→ **COLLECTED DATA**:
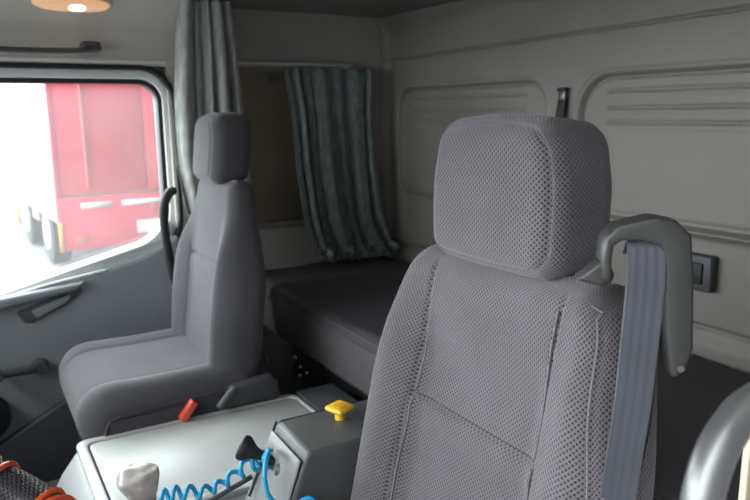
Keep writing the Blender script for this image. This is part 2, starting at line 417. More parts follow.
# ------------------------------------------------------------------ passenger door
def door():
    root = bpy.data.objects.new('door_1', None); COL.objects.link(root); root.location = (.0, 2.36, .10); root['kind'] = 'structure'
    def off(d):
        P = [(-.47-d, 1.352+d), (.578+d*.9, 1.352+d), (.578+d*.9, .842-d*1.2), (-.47-d, .584-d*1.2)]
        return rpoly(P, [.06+d*.6, .062+d*.9, .135+d*.6, .06], 10)
    O, U, V = (0, 2.43, 0), (1, 0, 0), (0, 0, 1)                        # U x V = -y, towards the cab
    prism('door_seal', off(.052), O, U, V, .10, M_rubber, root, holes=off(.036), bev=.004)
    prism('window_frame', off(.037), O, U, V, .075, M_paint, root, holes=off(.010), bev=.004)
    prism('window_seal', off(.012), O, U, V, .062, M_rubber, root, holes=off(-.005), bev=.003)
    prism('glass', off(.004), (0, 2.405, 0), U, V, .004, M_glass, root)
    # ledge under the glass, sweeping up round the rear corner
    a, b = off(-.010), off(.030)
    prism('sill', a[25:44]+b[26:44][::-1], (0, 2.40, 0), U, V, .072, M_paint, root, bev=.006)
    pan = rpoly([(-.50, .10), (.590, .10), (.603, .87), (.560, .825), (.46, .785), (-.50, .550)], [.02, .03, .03, .05, .10, .02], 5)
    p = prism('door_panel', pan, (0, 2.40, 0), U, V, .085, M_door, root, bev=.010, seg=3)
    # bright moulding line and dark shadow gap across the top
    tube('trim_strip', smooth_path([(-.49, 2.318, .583), (.10, 2.316, .722), (.30, 2.314, .757), (.36, 2.316, .765)], 6), .0045, M_paint, root, 8)
    hull('armrest', [(-.49, 2.318, .62), (-.49, 2.285, .62), (-.49, 2.318, .675), (-.49, 2.285, .668), (.27, 2.318, .715), (.27, 2.29, .715), (.30, 2.318, .745), (.29, 2.292, .738)], M_door, root, .008, 3)
    # pull cup
    cup = rpoly([(.095, .668), (.275, .722), (.292, .712), (.24, .672), (.135, .628), (.115, .632)], .008, 4)
    c = prism('door_pull', cup, (0, 2.322, 0), U, V, .014, M_doord, root, bev=.003)
    inn = rpoly([(.135, .668), (.262, .707), (.235, .678), (.150, .643)], .006, 4)
    prism('pull_recess', inn, (0, 2.313, 0), U, V, .009, M_door, c, bev=.002)
    # window crank
    w = tube('window_crank', smooth_path([(.145, 2.300, .488), (.10, 2.285, .490), (.03, 2.275, .494)], 5), [.0155, .015, .0145, .014, .0135, .0135, .0135, .013, .013, .013, .013], M_doord, root, 12)
    tube('crank_boss', [(.145, 2.318, .488), (.145, 2.282, .488)], [.026, .019], M_doord, w, 20)
    tube('crank_knob', [(.028, 2.290, .494), (.028, 2.240, .494)], [.015, .013], M_doord, w, 16)
    # lower pocket
    pk = rpoly([(-.50, .12), (.56, .12), (.565, .60), (.50, .555), (.33, .445), (.185, .365), (0, .27), (-.50, .08)], [.01, .02, .03, .05, .05, .05, .05, 0], 4)
    pk = rpoly([(-.50, .11), (.555, .11), (.558, .535), (.47, .500), (.33, .430), (.19, .362), (.0, .262), (-.50, .18)], [.01, .02, .02, .06, .06, .06, .06, .02], 4)
    prism('map_pocket', pk, (0, 2.318, 0), U, V, .035, M_doord, root, bev=.010, seg=3)
    # speaker grille, low and forward
    pts = [(.03+.11*math.cos(a), .36+.085*math.sin(a)) for a in np.linspace(0, 2*math.pi, 32, endpoint=False)]
    prism('speaker_grille', [(x-.09, z) for x, z in pts], (0, 2.318, 0), U, V, .045, M_dark, root, bev=.006)
    # upright edge of the panel
    tube('panel_edge', smooth_path([(.594, 2.312, .83), (.597, 2.308, .72), (.60, 2.305, .58), (.605, 2.305, .40)], 5), .009, M_doord, root, 8)
door()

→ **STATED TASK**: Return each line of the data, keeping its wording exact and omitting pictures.

→ **THE REPLY**:
Keep writing the Blender script for this image. This is part 2, starting at line 417. More parts follow.
# ------------------------------------------------------------------ passenger door
def door():
    root = bpy.data.objects.new('door_1', None); COL.objects.link(root); root.location = (.0, 2.36, .10); root['kind'] = 'structure'
    def off(d):
        P = [(-.47-d, 1.352+d), (.578+d*.9, 1.352+d), (.578+d*.9, .842-d*1.2), (-.47-d, .584-d*1.2)]
        return rpoly(P, [.06+d*.6, .062+d*.9, .135+d*.6, .06], 10)
    O, U, V = (0, 2.43, 0), (1, 0, 0), (0, 0, 1)                        # U x V = -y, towards the cab
    prism('door_seal', off(.052), O, U, V, .10, M_rubber, root, holes=off(.036), bev=.004)
    prism('window_frame', off(.037), O, U, V, .075, M_paint, root, holes=off(.010), bev=.004)
    prism('window_seal', off(.012), O, U, V, .062, M_rubber, root, holes=off(-.005), bev=.003)
    prism('glass', off(.004), (0, 2.405, 0), U, V, .004, M_glass, root)
    # ledge under the glass, sweeping up round the rear corner
    a, b = off(-.010), off(.030)
    prism('sill', a[25:44]+b[26:44][::-1], (0, 2.40, 0), U, V, .072, M_paint, root, bev=.006)
    pan = rpoly([(-.50, .10), (.590, .10), (.603, .87), (.560, .825), (.46, .785), (-.50, .550)], [.02, .03, .03, .05, .10, .02], 5)
    p = prism('door_panel', pan, (0, 2.40, 0), U, V, .085, M_door, root, bev=.010, seg=3)
    # bright moulding line and dark shadow gap across the top
    tube('trim_strip', smooth_path([(-.49, 2.318, .583), (.10, 2.316, .722), (.30, 2.314, .757), (.36, 2.316, .765)], 6), .0045, M_paint, root, 8)
    hull('armrest', [(-.49, 2.318, .62), (-.49, 2.285, .62), (-.49, 2.318, .675), (-.49, 2.285, .668), (.27, 2.318, .715), (.27, 2.29, .715), (.30, 2.318, .745), (.29, 2.292, .738)], M_door, root, .008, 3)
    # pull cup
    cup = rpoly([(.095, .668), (.275, .722), (.292, .712), (.24, .672), (.135, .628), (.115, .632)], .008, 4)
    c = prism('door_pull', cup, (0, 2.322, 0), U, V, .014, M_doord, root, bev=.003)
    inn = rpoly([(.135, .668), (.262, .707), (.235, .678), (.150, .643)], .006, 4)
    prism('pull_recess', inn, (0, 2.313, 0), U, V, .009, M_door, c, bev=.002)
    # window crank
    w = tube('window_crank', smooth_path([(.145, 2.300, .488), (.10, 2.285, .490), (.03, 2.275, .494)], 5), [.0155, .015, .0145, .014, .0135, .0135, .0135, .013, .013, .013, .013], M_doord, root, 12)
    tube('crank_boss', [(.145, 2.318, .488), (.145, 2.282, .488)], [.026, .019], M_doord, w, 20)
    tube('crank_knob', [(.028, 2.290, .494), (.028, 2.240, .494)], [.015, .013], M_doord, w, 16)
    # lower pocket
    pk = rpoly([(-.50, .12), (.56, .12), (.565, .60), (.50, .555), (.33, .445), (.185, .365), (0, .27), (-.50, .08)], [.01, .02, .03, .05, .05, .05, .05, 0], 4)
    pk = rpoly([(-.50, .11), (.555, .11), (.558, .535), (.47, .500), (.33, .430), (.19, .362), (.0, .262), (-.50, .18)], [.01, .02, .02, .06, .06, .06, .06, .02], 4)
    prism('map_pocket', pk, (0, 2.318, 0), U, V, .035, M_doord, root, bev=.010, seg=3)
    # speaker grille, low and forward
    pts = [(.03+.11*math.cos(a), .36+.085*math.sin(a)) for a in np.linspace(0, 2*math.pi, 32, endpoint=False)]
    prism('speaker_grille', [(x-.09, z) for x, z in pts], (0, 2.318, 0), U, V, .045, M_dark, root, bev=.006)
    # upright edge of the panel
    tube('panel_edge', smooth_path([(.594, 2.312, .83), (.597, 2.308, .72), (.60, 2.305, .58), (.605, 2.305, .40)], 5), .009, M_doord, root, 8)
door()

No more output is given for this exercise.